# Work to do:
Repeat word for word the opening stretch of the entries, from the first line through the line containing "from mathutils import Matrix, Vector".

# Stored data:
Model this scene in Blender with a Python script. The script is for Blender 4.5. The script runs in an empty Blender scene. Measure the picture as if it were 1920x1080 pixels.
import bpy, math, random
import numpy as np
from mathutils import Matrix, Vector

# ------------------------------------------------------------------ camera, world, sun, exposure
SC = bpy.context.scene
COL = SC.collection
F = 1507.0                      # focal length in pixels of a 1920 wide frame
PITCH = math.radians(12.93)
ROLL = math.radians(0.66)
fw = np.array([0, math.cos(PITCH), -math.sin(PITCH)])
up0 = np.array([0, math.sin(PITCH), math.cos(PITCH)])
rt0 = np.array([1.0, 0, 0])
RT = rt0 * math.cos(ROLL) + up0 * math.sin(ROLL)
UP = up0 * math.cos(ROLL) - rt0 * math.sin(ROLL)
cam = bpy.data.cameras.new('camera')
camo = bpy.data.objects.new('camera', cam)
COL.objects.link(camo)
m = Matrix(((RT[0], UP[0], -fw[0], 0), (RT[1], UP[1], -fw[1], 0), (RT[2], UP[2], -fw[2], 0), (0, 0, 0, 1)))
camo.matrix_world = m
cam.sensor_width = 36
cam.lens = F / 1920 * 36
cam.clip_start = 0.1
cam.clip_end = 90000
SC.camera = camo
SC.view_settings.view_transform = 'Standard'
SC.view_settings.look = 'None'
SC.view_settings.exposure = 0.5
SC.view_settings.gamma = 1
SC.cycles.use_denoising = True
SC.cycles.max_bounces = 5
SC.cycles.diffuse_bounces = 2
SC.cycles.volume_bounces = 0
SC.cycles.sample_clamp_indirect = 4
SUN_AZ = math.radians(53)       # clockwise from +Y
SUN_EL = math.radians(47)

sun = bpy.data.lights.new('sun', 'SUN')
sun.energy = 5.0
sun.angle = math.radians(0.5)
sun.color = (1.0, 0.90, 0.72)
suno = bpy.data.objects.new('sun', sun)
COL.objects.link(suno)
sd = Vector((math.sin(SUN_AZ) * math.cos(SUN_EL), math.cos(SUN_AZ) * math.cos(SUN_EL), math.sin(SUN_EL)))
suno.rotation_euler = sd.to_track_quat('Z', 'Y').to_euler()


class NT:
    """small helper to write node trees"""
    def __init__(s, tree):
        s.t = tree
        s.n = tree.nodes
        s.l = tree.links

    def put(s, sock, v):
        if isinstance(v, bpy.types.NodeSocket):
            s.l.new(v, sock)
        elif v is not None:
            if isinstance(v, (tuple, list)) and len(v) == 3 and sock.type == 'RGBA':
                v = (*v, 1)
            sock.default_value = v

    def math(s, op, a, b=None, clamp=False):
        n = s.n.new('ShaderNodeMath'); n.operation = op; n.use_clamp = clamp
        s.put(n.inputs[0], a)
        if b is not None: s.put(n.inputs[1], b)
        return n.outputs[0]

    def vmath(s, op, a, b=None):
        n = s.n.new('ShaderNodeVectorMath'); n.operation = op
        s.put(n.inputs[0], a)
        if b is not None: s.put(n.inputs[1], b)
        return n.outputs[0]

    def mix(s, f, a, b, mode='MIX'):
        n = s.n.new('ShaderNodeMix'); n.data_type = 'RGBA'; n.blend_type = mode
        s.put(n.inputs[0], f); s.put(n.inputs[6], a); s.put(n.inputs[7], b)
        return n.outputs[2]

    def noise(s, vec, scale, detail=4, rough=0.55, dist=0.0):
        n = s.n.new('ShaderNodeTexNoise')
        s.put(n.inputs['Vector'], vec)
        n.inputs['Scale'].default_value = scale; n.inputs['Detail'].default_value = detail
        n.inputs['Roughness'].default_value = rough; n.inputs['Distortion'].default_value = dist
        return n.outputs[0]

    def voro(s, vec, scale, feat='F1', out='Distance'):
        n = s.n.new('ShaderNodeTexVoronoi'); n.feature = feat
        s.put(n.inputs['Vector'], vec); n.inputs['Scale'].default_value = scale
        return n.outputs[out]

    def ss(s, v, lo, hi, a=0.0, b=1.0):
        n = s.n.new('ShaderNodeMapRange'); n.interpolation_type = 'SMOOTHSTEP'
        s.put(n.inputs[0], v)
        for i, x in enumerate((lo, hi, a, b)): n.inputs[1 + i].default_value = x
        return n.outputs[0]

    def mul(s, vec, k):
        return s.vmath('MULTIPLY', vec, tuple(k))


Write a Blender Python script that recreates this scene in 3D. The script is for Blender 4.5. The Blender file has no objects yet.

# Finished answer:
Model this scene in Blender with a Python script. The script is for Blender 4.5. The script runs in an empty Blender scene. Measure the picture as if it were 1920x1080 pixels.
import bpy, math, random
import numpy as np
from mathutils import Matrix, Vector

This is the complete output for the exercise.